We hold, accordingly, that the plaintiff in this case, by virtue of the provision of article first, § 19 of the constitution of Connecticut, had a constitutional right to be present during the voir dire of prospective jurors for his trial, that he properly asserted that right through his counsel, that he did not waive that right by his conduct, and that the trial court violated that right by ordering his attorney to conduct jury selection in his absence. We turn, then, to the question of the effect of the denial of that right.
II
The appropriate remedy for the violation of a constitutional right depends, at least in part, on the nature of the right violated. In order to determine wMch party should bear the burden of proving prejudice, or the lack thereof, resulting from the violation of the plaintiffs right to be present during voir dire, it is useful to recall why we have voir dire. Voir dire serves two generally recognized purposes: it permits the court to determine whether a particular individual is qualified to act as a *395juror, and it allows each party to determine whether to exercise peremptory challenges to jurors not disqualified for cause. State v. Dolphin, 203 Conn. 506, 512, 525 A.2d 509 (1987); Duffy v. Carroll, 137 Conn. 51, 56, 75 A.2d 33 (1950). Although a trial court has broad discretion to determine the appropriate scope of inquiry during voir dire, this court has repeatedly held that the litigants are entitled to as much latitude in such examinations as is necessary fairly to accomplish both purposes. State v. Dolphin, supra; State v. Higgs, 143 Conn. 138, 142, 120 A.2d 152 (1956).
In prior decisions regarding the scope of questions permitted on voir dire, we have not required the party whose right to voir dire has been impaired to prove how he was prejudiced.

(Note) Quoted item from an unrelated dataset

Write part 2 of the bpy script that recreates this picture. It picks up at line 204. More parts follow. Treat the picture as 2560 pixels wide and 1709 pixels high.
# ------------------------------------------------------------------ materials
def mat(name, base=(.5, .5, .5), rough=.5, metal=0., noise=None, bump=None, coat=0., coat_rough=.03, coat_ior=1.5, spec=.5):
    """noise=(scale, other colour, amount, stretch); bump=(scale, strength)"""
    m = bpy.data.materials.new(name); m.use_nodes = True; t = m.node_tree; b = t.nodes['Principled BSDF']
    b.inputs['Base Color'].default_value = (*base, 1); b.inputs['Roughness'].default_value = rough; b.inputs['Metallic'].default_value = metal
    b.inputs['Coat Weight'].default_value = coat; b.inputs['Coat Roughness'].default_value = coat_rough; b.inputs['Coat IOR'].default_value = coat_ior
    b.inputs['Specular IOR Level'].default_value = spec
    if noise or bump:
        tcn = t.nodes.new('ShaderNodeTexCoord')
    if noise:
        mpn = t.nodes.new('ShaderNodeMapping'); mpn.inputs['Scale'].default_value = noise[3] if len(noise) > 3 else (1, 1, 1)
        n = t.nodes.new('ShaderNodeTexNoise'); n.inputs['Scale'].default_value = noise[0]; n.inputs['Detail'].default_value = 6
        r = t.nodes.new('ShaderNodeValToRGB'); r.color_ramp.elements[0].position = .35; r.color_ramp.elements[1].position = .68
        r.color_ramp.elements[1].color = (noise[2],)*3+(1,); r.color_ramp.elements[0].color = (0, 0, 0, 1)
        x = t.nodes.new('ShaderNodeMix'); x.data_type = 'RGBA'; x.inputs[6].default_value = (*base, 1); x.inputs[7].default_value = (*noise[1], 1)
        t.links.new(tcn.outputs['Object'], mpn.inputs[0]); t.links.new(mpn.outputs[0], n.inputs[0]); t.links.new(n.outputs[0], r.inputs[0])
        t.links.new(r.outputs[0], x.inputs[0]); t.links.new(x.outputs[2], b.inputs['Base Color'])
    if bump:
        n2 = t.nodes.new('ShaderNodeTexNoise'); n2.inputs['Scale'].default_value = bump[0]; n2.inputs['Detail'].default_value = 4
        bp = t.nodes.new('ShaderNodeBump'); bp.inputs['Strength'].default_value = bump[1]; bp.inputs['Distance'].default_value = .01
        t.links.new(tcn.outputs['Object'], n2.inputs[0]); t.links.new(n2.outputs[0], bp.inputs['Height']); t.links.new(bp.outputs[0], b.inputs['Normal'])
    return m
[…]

When a trial court improperly refused to permit a defendant to engage in a line of questioning intended to elicit information regarding a prospective juror’s sympathies in a personal injury action, for instance, we concluded that it would be impossible for that defendant to prove that he could have elicited information that would have justified a challenge for cause or suggested a peremptory challenge. Lamb v. Burns, 202 Conn. 158, 164-65, 520 A.2d 190 (1987); cf. Burger & Burger, Inc. v. Murren, 202 Conn. 660, 668, 522 A.2d 812 (1987) (stating in dicta that certain kinds of harm are virtually impossible to prove, and that such difficulties, when arising in contexts that are “fundamental” in our adversarial system, “may well require us to place the burden of disproving prejudice on the party who has been advantaged” by an erroneous ruling).
This line of cases furnishes an appropriate analogy to the issue before us. We are persuaded that there is no basis for a distinction in remedy between the denial of the right to ask specific questions and the denial of the right to be present in person. By virtue of his *396absence from voir dire, the plaintiff was foreclosed from proving what associations might have been stirred in his memory, what questions he might have wished to ask to follow up particular responses by prospective jurors, or indeed, whether he might have wished to exercise a peremptory challenge because he sensed a personal antipathy in the responses of a prospective juror.4 We conclude, accordingly, that the party advantaged by the trial court’s improper ruling must bear the burden of proving, by a preponderance of the evidence, that the ruling was not prejudicial. Because the defendant in this case has produced no evidence on the question of prejudice, she has not met her burden of proof and the plaintiff is entitled to a new trial.
The judgment of the Appellate Court is affirmed.
In this opinion the other justices concurred.